**PROBLEM REQUIREMENTS**
Count the lines that hold the string "objects". Reply with the number alone.

**MATERIAL PROVIDED**
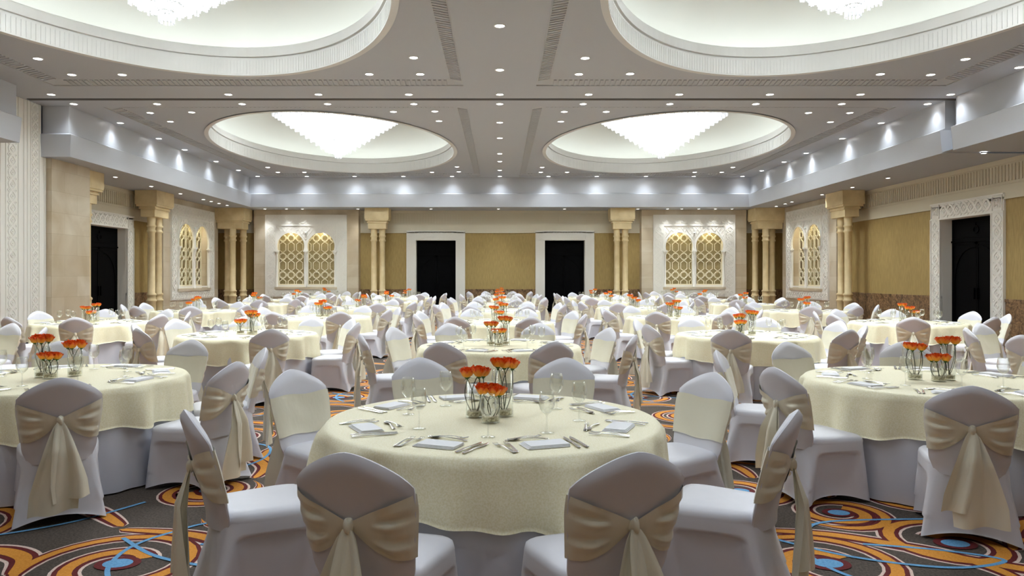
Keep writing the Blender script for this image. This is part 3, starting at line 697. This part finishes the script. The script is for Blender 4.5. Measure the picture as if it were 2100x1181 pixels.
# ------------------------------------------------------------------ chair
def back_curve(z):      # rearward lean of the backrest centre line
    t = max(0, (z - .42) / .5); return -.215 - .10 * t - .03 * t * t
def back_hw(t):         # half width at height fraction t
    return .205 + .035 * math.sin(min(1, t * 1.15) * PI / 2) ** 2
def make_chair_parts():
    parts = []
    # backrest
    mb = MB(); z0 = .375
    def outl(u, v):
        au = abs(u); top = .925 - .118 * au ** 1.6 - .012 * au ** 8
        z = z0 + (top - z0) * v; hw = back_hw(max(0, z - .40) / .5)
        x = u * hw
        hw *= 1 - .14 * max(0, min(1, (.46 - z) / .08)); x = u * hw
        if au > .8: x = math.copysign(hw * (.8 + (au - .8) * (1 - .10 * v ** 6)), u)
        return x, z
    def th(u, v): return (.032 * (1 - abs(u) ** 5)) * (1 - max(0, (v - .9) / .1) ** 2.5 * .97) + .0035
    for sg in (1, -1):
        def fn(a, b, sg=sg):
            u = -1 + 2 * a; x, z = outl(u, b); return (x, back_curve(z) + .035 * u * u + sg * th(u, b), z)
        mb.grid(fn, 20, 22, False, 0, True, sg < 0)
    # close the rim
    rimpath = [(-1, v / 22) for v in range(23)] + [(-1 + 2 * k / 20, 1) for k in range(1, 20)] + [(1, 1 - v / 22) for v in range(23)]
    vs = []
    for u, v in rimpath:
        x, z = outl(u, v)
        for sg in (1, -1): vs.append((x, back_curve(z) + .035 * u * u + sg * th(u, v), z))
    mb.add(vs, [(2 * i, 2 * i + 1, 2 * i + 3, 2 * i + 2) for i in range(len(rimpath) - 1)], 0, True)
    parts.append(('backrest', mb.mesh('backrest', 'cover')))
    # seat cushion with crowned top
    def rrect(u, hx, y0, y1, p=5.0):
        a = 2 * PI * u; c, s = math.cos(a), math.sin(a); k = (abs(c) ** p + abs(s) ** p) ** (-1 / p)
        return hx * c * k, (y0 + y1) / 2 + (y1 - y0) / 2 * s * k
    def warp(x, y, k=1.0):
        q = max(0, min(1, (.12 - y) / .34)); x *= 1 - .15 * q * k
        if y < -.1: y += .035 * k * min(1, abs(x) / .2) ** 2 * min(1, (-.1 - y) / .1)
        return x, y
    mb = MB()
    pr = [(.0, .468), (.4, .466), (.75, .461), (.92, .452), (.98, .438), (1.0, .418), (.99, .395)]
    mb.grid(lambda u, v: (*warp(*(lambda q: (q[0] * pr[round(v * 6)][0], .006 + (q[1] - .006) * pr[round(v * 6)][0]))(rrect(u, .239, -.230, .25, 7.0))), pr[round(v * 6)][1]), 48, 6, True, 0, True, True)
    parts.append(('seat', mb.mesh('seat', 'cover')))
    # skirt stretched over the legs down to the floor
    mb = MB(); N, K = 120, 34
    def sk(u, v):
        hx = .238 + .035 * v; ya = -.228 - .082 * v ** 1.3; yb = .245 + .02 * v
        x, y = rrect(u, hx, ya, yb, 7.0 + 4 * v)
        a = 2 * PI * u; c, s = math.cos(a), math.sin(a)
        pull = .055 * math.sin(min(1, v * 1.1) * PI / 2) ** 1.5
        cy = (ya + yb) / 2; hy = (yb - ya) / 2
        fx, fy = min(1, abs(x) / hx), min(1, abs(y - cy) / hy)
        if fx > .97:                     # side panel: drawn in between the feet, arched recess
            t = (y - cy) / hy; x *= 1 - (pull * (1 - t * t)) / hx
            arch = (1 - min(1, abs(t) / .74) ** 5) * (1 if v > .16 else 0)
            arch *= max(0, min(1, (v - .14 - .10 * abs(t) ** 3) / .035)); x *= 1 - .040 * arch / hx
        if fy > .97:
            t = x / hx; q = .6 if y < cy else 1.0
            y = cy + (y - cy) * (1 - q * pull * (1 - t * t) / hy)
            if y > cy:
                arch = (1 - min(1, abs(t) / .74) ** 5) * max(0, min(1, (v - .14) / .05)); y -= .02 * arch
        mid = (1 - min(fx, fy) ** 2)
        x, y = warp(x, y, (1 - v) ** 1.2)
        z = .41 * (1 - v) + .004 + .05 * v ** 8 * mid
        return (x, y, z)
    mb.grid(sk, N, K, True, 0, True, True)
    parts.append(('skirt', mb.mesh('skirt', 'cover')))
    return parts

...

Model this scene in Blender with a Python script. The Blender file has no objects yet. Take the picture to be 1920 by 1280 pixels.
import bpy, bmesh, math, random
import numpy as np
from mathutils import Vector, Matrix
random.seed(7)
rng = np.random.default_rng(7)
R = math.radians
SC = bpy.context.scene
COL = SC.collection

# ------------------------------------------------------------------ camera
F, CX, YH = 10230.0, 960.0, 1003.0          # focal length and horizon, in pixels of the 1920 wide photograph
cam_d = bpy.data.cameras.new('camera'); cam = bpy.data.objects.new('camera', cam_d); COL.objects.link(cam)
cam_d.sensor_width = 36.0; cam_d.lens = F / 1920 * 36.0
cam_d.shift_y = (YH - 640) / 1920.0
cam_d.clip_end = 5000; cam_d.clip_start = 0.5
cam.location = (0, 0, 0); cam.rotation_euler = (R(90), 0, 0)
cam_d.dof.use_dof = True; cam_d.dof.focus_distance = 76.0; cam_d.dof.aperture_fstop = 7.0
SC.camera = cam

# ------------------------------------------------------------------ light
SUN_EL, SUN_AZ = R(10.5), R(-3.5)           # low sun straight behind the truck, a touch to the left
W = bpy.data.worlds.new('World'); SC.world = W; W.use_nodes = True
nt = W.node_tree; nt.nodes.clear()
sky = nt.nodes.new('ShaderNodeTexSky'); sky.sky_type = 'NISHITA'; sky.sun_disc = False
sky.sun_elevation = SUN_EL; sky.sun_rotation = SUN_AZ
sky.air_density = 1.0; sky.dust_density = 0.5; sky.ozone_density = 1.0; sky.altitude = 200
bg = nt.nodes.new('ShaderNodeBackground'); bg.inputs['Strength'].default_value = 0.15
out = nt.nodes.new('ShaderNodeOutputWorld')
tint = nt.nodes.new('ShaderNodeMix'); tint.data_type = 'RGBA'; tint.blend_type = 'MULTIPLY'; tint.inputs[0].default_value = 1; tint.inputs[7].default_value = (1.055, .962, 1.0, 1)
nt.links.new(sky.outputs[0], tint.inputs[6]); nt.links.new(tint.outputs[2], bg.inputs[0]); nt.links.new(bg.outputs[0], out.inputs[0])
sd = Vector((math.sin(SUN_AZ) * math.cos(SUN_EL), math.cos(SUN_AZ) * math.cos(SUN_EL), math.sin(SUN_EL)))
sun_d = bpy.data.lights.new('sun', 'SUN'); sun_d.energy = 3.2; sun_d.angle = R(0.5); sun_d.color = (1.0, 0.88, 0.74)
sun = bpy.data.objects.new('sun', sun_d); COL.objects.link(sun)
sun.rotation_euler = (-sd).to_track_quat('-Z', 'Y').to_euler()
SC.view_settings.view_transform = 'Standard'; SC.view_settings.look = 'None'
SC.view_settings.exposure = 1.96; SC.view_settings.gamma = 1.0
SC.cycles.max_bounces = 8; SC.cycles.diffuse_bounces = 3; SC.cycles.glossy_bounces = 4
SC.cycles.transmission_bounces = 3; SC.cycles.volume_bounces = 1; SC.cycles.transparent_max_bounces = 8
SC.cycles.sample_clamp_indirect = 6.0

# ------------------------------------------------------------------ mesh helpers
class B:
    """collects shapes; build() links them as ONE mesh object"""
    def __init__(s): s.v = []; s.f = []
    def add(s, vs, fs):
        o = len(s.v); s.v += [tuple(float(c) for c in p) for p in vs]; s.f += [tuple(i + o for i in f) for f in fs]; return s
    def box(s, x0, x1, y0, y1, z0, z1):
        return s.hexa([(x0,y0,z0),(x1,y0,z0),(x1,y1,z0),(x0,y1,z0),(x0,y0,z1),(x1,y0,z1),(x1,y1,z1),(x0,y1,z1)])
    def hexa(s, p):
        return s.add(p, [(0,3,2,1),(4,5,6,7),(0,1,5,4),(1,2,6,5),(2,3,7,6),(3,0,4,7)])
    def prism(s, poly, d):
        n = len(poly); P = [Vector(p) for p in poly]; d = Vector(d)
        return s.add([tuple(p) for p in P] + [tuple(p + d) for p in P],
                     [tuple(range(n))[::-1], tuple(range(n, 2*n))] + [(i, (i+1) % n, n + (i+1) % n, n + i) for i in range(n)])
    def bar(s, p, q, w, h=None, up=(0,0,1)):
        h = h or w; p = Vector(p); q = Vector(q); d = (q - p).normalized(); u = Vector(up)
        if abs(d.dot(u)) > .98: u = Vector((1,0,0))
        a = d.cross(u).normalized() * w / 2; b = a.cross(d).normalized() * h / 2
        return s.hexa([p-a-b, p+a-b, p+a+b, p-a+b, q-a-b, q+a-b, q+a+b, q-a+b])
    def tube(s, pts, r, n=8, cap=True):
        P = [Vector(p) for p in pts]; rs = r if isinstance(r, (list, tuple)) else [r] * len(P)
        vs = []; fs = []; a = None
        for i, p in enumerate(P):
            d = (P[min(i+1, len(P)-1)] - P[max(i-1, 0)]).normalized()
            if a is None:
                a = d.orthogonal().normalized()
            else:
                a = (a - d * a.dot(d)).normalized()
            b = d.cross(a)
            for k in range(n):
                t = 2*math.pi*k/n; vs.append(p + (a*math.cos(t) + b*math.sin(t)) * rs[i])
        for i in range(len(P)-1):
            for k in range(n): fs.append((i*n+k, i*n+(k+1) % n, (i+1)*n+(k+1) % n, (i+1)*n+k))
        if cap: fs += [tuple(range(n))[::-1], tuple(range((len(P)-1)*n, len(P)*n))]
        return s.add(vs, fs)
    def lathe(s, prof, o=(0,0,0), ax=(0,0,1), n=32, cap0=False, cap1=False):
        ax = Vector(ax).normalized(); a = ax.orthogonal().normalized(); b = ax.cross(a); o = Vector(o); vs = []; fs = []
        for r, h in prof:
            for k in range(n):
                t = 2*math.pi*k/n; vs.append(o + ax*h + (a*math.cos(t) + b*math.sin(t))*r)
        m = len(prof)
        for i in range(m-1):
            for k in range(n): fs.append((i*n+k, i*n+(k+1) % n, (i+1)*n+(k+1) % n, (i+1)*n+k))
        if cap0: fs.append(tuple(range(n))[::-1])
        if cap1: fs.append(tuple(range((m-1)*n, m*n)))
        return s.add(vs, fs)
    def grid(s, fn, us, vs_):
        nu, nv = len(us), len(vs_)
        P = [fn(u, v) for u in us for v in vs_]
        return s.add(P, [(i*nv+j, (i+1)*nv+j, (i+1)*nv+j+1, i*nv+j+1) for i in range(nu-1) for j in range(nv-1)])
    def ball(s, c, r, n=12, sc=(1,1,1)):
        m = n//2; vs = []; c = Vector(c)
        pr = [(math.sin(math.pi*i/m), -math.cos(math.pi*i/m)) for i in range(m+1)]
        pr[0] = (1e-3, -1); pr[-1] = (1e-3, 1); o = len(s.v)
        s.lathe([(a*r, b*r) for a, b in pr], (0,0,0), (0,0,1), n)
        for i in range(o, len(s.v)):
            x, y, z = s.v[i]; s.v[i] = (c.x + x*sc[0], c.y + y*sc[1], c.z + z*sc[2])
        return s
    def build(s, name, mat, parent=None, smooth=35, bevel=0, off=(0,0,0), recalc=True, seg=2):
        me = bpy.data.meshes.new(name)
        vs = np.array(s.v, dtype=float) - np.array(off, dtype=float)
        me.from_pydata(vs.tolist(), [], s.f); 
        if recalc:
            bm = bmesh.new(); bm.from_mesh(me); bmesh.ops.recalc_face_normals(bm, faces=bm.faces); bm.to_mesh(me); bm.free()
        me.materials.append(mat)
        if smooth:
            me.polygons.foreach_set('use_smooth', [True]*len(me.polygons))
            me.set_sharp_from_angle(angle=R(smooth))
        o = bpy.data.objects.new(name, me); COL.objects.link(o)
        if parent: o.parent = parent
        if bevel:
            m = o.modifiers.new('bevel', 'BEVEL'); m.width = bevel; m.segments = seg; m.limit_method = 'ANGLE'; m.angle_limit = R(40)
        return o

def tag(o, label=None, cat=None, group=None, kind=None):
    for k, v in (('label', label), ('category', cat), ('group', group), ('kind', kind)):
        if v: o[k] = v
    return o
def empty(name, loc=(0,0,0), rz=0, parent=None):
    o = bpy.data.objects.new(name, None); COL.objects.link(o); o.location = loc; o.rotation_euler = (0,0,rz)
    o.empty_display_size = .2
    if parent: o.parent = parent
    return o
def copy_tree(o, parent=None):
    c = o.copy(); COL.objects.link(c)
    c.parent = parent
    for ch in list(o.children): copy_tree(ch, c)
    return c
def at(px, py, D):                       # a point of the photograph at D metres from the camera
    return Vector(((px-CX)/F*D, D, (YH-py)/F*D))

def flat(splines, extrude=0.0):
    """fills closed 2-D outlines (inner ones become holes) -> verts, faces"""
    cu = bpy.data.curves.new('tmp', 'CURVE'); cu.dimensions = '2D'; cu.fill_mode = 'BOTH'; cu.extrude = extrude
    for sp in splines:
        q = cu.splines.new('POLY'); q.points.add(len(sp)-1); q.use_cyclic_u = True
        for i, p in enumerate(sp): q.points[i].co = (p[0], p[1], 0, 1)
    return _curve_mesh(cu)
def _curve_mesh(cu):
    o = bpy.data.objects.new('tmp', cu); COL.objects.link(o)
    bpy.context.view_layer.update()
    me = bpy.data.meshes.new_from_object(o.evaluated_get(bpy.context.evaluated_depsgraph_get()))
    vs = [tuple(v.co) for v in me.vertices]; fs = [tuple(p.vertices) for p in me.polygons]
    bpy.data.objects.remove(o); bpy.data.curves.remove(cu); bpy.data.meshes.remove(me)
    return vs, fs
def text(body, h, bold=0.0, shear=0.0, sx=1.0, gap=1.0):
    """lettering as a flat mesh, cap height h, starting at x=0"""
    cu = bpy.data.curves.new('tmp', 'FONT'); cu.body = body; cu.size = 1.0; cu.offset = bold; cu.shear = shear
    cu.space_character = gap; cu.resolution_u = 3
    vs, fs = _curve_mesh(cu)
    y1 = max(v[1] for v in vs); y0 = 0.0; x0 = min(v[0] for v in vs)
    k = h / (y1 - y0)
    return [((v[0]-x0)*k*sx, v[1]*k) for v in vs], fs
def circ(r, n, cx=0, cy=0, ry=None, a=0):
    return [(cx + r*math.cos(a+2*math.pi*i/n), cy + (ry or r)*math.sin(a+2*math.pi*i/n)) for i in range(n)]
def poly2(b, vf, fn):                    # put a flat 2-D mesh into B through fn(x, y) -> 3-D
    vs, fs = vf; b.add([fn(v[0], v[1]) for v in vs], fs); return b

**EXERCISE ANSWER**
8